- Associated Press - Thursday, May 22, 2014

EL SEGUNDO, Calif. (AP) - Although Chicago and Los Angeles have won the last two Stanley Cup titles, Matt Greene and his fellow Kings realize the Blackhawks have been superior whenever the two championship teams were on the ice together recently.

Chicago’s recent mastery of the Kings completely came apart in one crazy period, and the Blackhawks are headed to the West Coast to figure out how to get it back.

When the teams return Saturday night for Game 3 of the Western Conference finals, the Kings hope to build on their five-goal third period in a 6-2 victory on Wednesday night, evening the series in dramatic fashion.

Until Game 2, Chicago had beaten the Kings six straight times and in nine of the clubs’ last 10 meetings dating back to last season’s conference finals. The Blackhawks had been faster and more offensively creative than the Kings, but it all went away in a barrage of goals that set a distinctly different tone for Game 3.

“It’s been a series that’s gone in their favor for the last couple of years now,” Greene said Thursday at the Kings’ training complex. “We’ve got to do our best to change that. If we could put a finger on it, we would. But it’s up to us to figure it out and to keep it going and get some more wins. … I don’t think they have a mental edge on us, no. You’ve just got to go out and play.”

Both teams essentially took Thursday off, gathering only for travel or a team meeting. While the Kings downplayed the importance of momentum from their win, the Blackhawks had an extra day to absorb the shock of their second four-goal defeat in the last six playoff games.

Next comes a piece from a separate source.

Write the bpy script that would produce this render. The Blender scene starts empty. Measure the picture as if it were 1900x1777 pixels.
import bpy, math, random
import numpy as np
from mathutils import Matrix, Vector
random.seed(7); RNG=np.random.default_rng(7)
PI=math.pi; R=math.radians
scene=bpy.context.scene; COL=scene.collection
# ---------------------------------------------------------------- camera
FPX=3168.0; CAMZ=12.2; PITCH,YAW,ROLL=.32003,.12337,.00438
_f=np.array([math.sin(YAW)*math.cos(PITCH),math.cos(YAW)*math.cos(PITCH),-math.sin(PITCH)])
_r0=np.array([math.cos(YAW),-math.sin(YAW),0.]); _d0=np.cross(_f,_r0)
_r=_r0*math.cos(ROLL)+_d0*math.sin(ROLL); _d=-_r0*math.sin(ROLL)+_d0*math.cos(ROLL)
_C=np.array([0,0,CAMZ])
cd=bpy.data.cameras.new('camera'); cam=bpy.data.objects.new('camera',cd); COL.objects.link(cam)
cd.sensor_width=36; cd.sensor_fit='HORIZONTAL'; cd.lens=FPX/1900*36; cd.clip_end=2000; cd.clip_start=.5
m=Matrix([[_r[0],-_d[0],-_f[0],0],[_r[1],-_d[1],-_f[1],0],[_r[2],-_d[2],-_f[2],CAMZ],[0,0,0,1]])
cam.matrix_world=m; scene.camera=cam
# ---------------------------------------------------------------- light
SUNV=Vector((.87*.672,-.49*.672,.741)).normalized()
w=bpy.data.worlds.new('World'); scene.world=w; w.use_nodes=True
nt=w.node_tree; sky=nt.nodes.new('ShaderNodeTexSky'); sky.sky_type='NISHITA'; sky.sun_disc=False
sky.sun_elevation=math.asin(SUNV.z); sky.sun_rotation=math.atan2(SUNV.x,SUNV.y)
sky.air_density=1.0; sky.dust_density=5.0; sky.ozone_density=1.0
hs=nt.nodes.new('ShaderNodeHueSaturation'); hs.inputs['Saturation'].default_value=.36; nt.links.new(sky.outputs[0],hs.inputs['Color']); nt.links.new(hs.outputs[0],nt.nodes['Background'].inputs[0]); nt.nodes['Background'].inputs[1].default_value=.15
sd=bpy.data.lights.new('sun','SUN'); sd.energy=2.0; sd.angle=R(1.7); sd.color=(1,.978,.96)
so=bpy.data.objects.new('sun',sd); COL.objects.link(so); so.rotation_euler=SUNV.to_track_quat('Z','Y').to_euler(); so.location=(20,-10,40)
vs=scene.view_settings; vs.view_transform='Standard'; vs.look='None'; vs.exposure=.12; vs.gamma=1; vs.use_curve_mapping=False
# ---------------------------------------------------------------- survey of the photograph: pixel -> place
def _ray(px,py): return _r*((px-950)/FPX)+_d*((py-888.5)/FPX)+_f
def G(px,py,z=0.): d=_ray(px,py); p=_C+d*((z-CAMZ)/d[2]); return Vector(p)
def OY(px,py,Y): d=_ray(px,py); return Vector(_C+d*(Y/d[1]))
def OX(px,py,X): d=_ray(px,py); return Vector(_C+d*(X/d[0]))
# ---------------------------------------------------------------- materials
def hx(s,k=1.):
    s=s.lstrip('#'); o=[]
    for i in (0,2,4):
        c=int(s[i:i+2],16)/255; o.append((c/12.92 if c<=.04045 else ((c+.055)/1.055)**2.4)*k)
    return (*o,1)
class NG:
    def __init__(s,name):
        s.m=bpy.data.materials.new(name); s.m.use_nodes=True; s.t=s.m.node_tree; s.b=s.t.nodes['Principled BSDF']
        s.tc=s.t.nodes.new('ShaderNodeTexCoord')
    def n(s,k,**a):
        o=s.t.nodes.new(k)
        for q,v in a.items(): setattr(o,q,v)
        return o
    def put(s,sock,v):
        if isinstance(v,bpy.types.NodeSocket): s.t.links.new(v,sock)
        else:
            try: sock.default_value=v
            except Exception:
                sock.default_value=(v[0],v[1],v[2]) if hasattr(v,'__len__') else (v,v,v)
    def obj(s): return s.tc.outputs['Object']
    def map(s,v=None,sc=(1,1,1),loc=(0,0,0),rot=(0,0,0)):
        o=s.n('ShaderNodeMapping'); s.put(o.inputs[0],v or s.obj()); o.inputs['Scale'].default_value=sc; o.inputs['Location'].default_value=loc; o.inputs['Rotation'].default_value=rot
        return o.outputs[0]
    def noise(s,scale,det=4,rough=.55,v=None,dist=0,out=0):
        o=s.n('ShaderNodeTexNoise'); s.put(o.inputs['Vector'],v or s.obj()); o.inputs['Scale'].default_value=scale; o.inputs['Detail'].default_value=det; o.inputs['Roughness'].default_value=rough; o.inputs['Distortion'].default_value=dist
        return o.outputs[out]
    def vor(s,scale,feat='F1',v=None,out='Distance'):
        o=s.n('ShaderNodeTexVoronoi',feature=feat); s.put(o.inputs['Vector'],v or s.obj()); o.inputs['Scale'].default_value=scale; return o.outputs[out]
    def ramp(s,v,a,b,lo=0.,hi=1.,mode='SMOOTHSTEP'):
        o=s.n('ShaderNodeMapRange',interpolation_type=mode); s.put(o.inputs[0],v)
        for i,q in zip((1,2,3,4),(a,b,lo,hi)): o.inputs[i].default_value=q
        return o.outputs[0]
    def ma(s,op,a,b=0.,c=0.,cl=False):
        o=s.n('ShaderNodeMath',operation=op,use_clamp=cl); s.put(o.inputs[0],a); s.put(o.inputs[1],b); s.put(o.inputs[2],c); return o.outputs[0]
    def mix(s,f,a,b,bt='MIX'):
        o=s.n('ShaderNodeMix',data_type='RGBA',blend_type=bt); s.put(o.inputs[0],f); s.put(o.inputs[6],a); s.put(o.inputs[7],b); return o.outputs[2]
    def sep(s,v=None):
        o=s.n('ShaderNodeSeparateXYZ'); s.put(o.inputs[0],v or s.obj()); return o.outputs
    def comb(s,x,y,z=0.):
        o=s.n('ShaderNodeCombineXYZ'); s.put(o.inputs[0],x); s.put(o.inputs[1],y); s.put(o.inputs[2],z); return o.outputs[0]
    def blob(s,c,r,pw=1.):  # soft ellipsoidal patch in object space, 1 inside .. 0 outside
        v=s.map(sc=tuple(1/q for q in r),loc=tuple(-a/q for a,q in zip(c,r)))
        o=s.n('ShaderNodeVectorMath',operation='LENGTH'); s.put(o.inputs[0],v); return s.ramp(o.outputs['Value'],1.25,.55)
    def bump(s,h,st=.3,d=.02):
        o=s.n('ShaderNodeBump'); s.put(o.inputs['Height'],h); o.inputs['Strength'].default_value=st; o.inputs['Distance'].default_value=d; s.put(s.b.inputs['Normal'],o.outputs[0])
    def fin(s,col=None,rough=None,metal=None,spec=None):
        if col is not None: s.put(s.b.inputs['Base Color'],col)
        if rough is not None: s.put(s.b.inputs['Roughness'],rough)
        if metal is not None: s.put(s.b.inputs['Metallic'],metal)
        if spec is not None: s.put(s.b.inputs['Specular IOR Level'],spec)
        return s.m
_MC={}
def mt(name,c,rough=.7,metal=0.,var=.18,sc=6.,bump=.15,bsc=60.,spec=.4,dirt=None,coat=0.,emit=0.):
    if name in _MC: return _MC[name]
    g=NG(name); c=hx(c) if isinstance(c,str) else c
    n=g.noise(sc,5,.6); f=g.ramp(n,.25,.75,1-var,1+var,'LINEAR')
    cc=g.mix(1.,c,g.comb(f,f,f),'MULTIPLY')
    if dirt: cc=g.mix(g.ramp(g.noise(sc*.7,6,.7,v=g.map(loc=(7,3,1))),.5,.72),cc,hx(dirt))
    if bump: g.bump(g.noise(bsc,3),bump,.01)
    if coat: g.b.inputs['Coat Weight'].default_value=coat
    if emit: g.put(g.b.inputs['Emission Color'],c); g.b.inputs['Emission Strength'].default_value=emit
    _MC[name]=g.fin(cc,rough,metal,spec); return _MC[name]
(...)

“I woke up this morning way more angry than I exited the game,” Blackhawks coach Joel Quenneville said Thursday before the team flew to the West Coast. “Normally it’s the other way around. … A game like that is a game that should get your attention, and I think that’s where we’re at.”

Quenneville felt the loss was a significant setback for the Blackhawks only because of how it occurred. The two-time champion coach couldn’t recall such an abrupt reversal of momentum against Chicago in any game this season.

Quenneville thought his team essentially played a perfect game for the first 38 minutes, taking a 2-0 lead before it all fell apart with Los Angeles’ first goal. The Blackhawks aren’t a team that falls apart, but the Kings have a way of making opponents do things they never imagined under playoff pressure.

“I think it was probably a little bit of a shock to us all,” Chicago defenseman Nick Leddy said. “But that’s how playoffs are.”

The Kings feel it wasn’t just momentum that gave them home-ice advantage in this series. Los Angeles had been making strides against the defending champions for months, and coach Darryl Sutter thought his team played much better in its series-opening defeat than its victory.

“I don’t think it was momentum,” Sutter said. “It was more once we were down two (goals), I think it was our ability - and we’re good at that - our ability to stay with it and stick with the game.”

That game is showing a few unexpected facets lately.

The Kings are now the highest-scoring team in the Stanley Cup playoffs with 3.25 goals per game, a shocking number for a defense-first team that struggled mightily to score for much of the regular season.

But the Kings’ success in Game 2 was due to its usual strengths on defense. Los Angeles’ defense on Chicago’s top scorers was uniformly solid. Anze Kopitar shadowed Blackhawks captain Jonathan Toews, who didn’t record a shot, while Patrick Kane failed to score a point for the second straight game.

The Kings excelled on special teams, killing a two-man Chicago advantage and scoring the tying and go-ahead goals on their own power plays. Los Angeles also dominated the faceoff circle, following up its impressive work late in the second round against Anaheim.

“They’re huge momentum-swingers every time,” Greene said. “A good (penalty-kill) can do wonders for you in terms of momentum, and a good power play. The coaches do a good job emphasizing you don’t need to score on the power play. You just need to make sure you build momentum and get a good two minutes going in their zone. Last night, everything was clicking. Those were two huge power-play goals for us there. They really turned around the game in our favor.”

Bruising forward Andrew Shaw is expected to be available to the Blackhawks for Game 3 after missing Wednesday’s game with a lower-body injury, his seventh straight game out of the lineup.

The Kings aren’t likely to see defenseman Robyn Regehr, whose knee injury has kept him out for eight games.